Textile Society of America

 

Date of this Version

2002

Citation

Silk Roads, Other Roads: Proceedings of the 8th Biennial Symposium of the Textile Society of America, September 26-28, 2002, Northampton, Massachusetts

Comments

Copyright 2002 by the author.

Abstract

Over 20 years ago, The Museum at FIT received an anonymous gift of approximately 165 small textile samples and 27 scarves from the company, Wesley Simpson Custom Fabrics, Inc. The textiles dating from the late 1930s through the 1940s were designed for moderately priced women’s apparel. Printed on rayon crepe grounds, they were typical of the period, loose painterly florals, paisleys, conversationals, and small geometric, abstract and stripe patterns on light-colored grounds or discharge printed on dark grounds. The Metropolitan Museum of Art and The Brooklyn Museum of Art also have substantial holdings of Wesley Simpson Custom Fabrics, and an examination of all three institutions allows for a fairly comprehensive picture of the company.
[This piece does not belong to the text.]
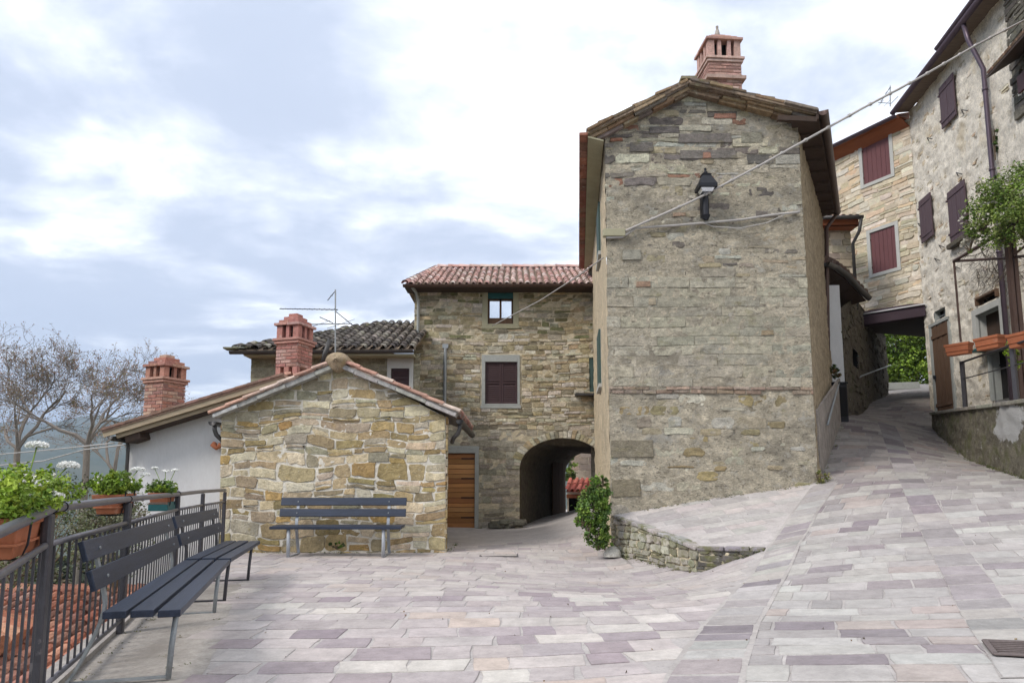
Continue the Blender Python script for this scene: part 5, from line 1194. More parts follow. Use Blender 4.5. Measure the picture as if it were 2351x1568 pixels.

Fortuitously the textiles in the FIT collection were accompanied by a small archive of ads from newspapers and fashion magazines, promotional photographs and press clippings dating from 1944 to February 1949. What the press material revealed about the company was that spanning the immediate post-WWII period from 1945 to 1949, a concerted effort was made to bring the company’s name and its textiles to the attention of the American consumer. Promotional ads appeared in newspapers throughout the United States and Canada, linking the sale of Wesley Simpson Custom Fabrics with specific department stores. Ads appeared in The New York Sun, Indianapolis Star, the Atlanta Constitution, Los Angeles Examiner, the El Paso Dessert News, and The Gazette in Montreal—to name a few. Simpson’s strategy was to sell his textiles in one particular retail store in a given city. According to an industry publication, Retailing Home Furnishings, he had by March of 1947 a customer list of approximately 350 stores.

The company’s rayon textiles were priced to appeal to the moderate market and sold in the home-sewing departments of stores for $1.19 to $3.98 a yard. In comparison, Simpson’s printed silks were $7.95 to $9.98 a yard in 1946.

The press clippings offer an all too brief a glimpse into an American company. Where did Wesley Simpson Custom Fabrics, Inc. fit in the textile industry and where was his place between the manufacturers and converters of this period? More to the point, how long was the company in business? And what type of operation did Simpson run? Again the ads point the way, for they show an over-the-counter or retail business, selling yardage at economical prices, (as already mentioned), but there were also ads from Vogue, Harper’s Bazaar, Mademoiselle, Glamour, and American Fabrics, linking Simpson’s fabrics with many of the better American designers and dress houses, including Hattie Carnegie, Adrian, Tina Leser, Adele Simpson, Nettie Rosenstein, and Herbert Sondheim. There are other ads for a line of inexpensive furnishing fabrics that Simpson introduced in 1946. These were also sold by the yard, and as ready-made slipcovers, bedspreads and draperies for the newly emerging homeowner and her family.